--- begin Dataset excerpt ---

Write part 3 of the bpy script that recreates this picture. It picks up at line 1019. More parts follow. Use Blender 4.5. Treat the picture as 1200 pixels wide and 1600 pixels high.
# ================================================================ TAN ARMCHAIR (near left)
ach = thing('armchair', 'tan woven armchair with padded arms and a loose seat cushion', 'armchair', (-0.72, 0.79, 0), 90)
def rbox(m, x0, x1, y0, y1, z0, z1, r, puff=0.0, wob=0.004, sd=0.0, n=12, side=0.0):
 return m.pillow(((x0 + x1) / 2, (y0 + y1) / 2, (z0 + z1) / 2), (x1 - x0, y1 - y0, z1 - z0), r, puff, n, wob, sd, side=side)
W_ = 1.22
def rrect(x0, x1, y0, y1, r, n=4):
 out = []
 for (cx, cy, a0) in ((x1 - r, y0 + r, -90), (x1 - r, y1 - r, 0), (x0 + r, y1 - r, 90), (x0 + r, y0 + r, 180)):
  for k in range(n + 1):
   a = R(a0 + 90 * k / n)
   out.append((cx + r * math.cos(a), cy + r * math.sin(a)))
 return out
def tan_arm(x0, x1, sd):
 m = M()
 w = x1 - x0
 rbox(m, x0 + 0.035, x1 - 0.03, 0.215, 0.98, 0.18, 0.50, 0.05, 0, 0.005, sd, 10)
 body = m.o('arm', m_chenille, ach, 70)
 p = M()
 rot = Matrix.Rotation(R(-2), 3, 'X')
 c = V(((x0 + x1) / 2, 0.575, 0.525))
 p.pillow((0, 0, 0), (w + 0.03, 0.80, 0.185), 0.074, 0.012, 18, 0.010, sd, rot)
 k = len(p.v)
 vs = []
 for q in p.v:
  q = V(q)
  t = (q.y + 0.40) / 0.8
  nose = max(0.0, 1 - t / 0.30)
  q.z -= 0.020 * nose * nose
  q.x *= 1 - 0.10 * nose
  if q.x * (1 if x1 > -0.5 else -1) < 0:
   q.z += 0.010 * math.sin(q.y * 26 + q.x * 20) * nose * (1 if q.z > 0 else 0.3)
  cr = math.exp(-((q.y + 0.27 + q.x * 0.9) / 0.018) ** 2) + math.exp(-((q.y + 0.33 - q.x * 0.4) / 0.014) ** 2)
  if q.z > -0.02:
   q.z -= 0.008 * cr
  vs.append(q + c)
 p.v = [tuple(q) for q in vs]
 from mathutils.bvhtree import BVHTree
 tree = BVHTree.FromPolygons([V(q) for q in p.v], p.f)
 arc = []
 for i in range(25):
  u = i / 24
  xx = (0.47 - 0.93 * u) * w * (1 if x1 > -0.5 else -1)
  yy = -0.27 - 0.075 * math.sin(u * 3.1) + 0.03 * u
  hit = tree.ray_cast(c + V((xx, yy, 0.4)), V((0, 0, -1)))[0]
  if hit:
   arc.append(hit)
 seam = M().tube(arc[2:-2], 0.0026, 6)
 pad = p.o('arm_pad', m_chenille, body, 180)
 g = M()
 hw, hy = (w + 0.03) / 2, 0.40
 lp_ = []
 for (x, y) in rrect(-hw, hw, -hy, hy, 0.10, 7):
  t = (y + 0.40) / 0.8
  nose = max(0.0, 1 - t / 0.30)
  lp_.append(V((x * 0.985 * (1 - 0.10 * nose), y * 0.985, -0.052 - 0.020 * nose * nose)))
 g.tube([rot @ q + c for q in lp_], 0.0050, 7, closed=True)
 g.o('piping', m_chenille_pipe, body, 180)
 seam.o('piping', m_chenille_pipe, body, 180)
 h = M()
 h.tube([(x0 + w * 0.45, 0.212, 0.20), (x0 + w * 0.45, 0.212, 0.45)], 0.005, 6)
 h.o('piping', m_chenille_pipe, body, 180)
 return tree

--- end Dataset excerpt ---

__Written problem__. Your task is to transcribe the listing above in full, exactly as given.

__Result of the task__.
Write part 3 of the bpy script that recreates this picture. It picks up at line 1019. More parts follow. Use Blender 4.5. Treat the picture as 1200 pixels wide and 1600 pixels high.
# ================================================================ TAN ARMCHAIR (near left)
ach = thing('armchair', 'tan woven armchair with padded arms and a loose seat cushion', 'armchair', (-0.72, 0.79, 0), 90)
def rbox(m, x0, x1, y0, y1, z0, z1, r, puff=0.0, wob=0.004, sd=0.0, n=12, side=0.0):
 return m.pillow(((x0 + x1) / 2, (y0 + y1) / 2, (z0 + z1) / 2), (x1 - x0, y1 - y0, z1 - z0), r, puff, n, wob, sd, side=side)
W_ = 1.22
def rrect(x0, x1, y0, y1, r, n=4):
 out = []
 for (cx, cy, a0) in ((x1 - r, y0 + r, -90), (x1 - r, y1 - r, 0), (x0 + r, y1 - r, 90), (x0 + r, y0 + r, 180)):
  for k in range(n + 1):
   a = R(a0 + 90 * k / n)
   out.append((cx + r * math.cos(a), cy + r * math.sin(a)))
 return out
def tan_arm(x0, x1, sd):
 m = M()
 w = x1 - x0
 rbox(m, x0 + 0.035, x1 - 0.03, 0.215, 0.98, 0.18, 0.50, 0.05, 0, 0.005, sd, 10)
 body = m.o('arm', m_chenille, ach, 70)
 p = M()
 rot = Matrix.Rotation(R(-2), 3, 'X')
 c = V(((x0 + x1) / 2, 0.575, 0.525))
 p.pillow((0, 0, 0), (w + 0.03, 0.80, 0.185), 0.074, 0.012, 18, 0.010, sd, rot)
 k = len(p.v)
 vs = []
 for q in p.v:
  q = V(q)
  t = (q.y + 0.40) / 0.8
  nose = max(0.0, 1 - t / 0.30)
  q.z -= 0.020 * nose * nose
  q.x *= 1 - 0.10 * nose
  if q.x * (1 if x1 > -0.5 else -1) < 0:
   q.z += 0.010 * math.sin(q.y * 26 + q.x * 20) * nose * (1 if q.z > 0 else 0.3)
  cr = math.exp(-((q.y + 0.27 + q.x * 0.9) / 0.018) ** 2) + math.exp(-((q.y + 0.33 - q.x * 0.4) / 0.014) ** 2)
  if q.z > -0.02:
   q.z -= 0.008 * cr
  vs.append(q + c)
 p.v = [tuple(q) for q in vs]
 from mathutils.bvhtree import BVHTree
 tree = BVHTree.FromPolygons([V(q) for q in p.v], p.f)
 arc = []
 for i in range(25):
  u = i / 24
  xx = (0.47 - 0.93 * u) * w * (1 if x1 > -0.5 else -1)
  yy = -0.27 - 0.075 * math.sin(u * 3.1) + 0.03 * u
  hit = tree.ray_cast(c + V((xx, yy, 0.4)), V((0, 0, -1)))[0]
  if hit:
   arc.append(hit)
 seam = M().tube(arc[2:-2], 0.0026, 6)
 pad = p.o('arm_pad', m_chenille, body, 180)
 g = M()
 hw, hy = (w + 0.03) / 2, 0.40
 lp_ = []
 for (x, y) in rrect(-hw, hw, -hy, hy, 0.10, 7):
  t = (y + 0.40) / 0.8
  nose = max(0.0, 1 - t / 0.30)
  lp_.append(V((x * 0.985 * (1 - 0.10 * nose), y * 0.985, -0.052 - 0.020 * nose * nose)))
 g.tube([rot @ q + c for q in lp_], 0.0050, 7, closed=True)
 g.o('piping', m_chenille_pipe, body, 180)
 seam.o('piping', m_chenille_pipe, body, 180)
 h = M()
 h.tube([(x0 + w * 0.45, 0.212, 0.20), (x0 + w * 0.45, 0.212, 0.45)], 0.005, 6)
 h.o('piping', m_chenille_pipe, body, 180)
 return tree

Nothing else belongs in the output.